ある日、湖に近づくと「エイ、エイ」と何らかの武道の気合らしきものが聞こえました。どうも、空手の練習もしくは、ふざけているのかとも疑いましたが、様子を見ると真剣そのものです。そこで、声をかけると、私に武道を教えて欲しいと乞われました。自分には空手の経験はないことを断わりながら、私の知っているもので良いのならば、教えることを約束しました。こうして、土日は湖の辺りで中国武術を教えることになりました。スポチャンの稽古を始めるには十分な道具を持ってきていなかったので、まだ、先の話になります。

本業の契約の関係で3ヶ月の滞在の後、一時帰国し、4ヶ月滞在の予定で2度目のルワンダを訪れました。その時は、2つの面と4本の小太刀といった最低限のスポチャンの道具を携えて、週末を楽しみにしていました。ところが、湖の稽古場には以前と違うチームがカンフーを練習していました。仕方がないので、隅っこで小太刀の素振りを始めたところ、是非、教えて欲しいと乞われました。これが、ルワンダスポーツチャンバラの現代表であるベンジャミンとの出会いです。

当初は、中国武術とスポチャンを半々ぐらいで教えました。ちなみに、私の中国武術は一般的な型重視ではなく、基本鍛錬とスパーリングを中心に学ぶものです。ベンジャミンも型よりスパーリングを好むので、私の教え方は合っていたようです。ところが、50近くなって若者相手に拳法のスパーリングをするのは、正直、厳しかったです。幸いなことに、練習を重ねるに連れて、ベンジャミンは拳法よりもスポチャンを好むようになり、割と早い時期にカンフーの看板を下げて、スポチャンとして出直す宣言をしました。これは、前回、書いたように自分の育て上げたカンフーの団体が乗っ取られた苦い経験から方向転換を図ったことが理由の一つです。
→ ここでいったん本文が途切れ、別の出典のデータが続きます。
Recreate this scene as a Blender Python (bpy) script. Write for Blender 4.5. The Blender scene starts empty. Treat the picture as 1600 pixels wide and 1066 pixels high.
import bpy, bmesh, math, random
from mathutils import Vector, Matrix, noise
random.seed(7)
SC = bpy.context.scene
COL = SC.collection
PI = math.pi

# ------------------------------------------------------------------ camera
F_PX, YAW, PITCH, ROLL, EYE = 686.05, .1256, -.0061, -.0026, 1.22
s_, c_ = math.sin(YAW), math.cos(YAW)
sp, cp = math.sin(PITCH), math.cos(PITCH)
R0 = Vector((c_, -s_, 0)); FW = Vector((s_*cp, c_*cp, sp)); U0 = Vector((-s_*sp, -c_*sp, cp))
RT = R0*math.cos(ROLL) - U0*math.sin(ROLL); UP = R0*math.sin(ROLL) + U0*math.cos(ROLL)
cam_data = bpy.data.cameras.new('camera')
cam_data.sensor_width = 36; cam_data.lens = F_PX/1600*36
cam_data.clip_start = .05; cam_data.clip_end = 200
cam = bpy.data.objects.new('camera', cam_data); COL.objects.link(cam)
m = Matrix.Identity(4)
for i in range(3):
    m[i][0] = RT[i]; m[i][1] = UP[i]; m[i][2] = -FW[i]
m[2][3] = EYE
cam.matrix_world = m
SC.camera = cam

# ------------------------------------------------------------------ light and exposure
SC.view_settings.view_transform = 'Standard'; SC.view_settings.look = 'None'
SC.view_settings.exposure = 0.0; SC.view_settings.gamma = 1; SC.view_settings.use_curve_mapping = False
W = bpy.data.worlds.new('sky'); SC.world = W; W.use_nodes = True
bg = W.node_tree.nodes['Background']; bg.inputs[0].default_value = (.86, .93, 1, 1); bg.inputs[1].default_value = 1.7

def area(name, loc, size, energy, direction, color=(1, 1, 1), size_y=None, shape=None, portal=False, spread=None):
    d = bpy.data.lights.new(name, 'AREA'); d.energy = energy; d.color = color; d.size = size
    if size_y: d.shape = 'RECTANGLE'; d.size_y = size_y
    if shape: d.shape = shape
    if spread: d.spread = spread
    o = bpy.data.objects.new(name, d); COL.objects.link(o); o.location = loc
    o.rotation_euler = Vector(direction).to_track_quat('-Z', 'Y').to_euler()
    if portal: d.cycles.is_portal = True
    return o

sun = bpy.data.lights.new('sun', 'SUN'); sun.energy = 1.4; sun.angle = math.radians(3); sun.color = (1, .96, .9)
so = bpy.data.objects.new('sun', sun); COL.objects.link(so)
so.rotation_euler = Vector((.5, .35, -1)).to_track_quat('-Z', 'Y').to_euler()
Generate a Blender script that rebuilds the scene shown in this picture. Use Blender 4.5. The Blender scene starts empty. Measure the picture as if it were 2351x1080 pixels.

もう一つの理由は、スポチャンそのものの良さを実感したためです。ベンジャミン曰く、「カンフーのスパーリングでは怪我をして恨みが残ることがあった。でも、スポチャンでは怪我なく思い切り打ち合って、勝っても負けても笑いが残る」つまり、安全性と本気の戦いが両立できるスポチャンに魅力を感じたのです。

仕事柄、アフリカを含む途上国では経済活動が重要で、スポーツのような余暇活動は2の次と信じていました。だから、スポチャンを本気で学ぶ人がルワンダにいたことは、私のアフリカに対する見解を大きく変える切っ掛けとなりました。そして、スポチャンの指導を進めるうちに、彼らは武道の精神性をかなり理解していることも分かってきました。こうした文化面の発見についても、ボチボチ書いてゆきたいと思います。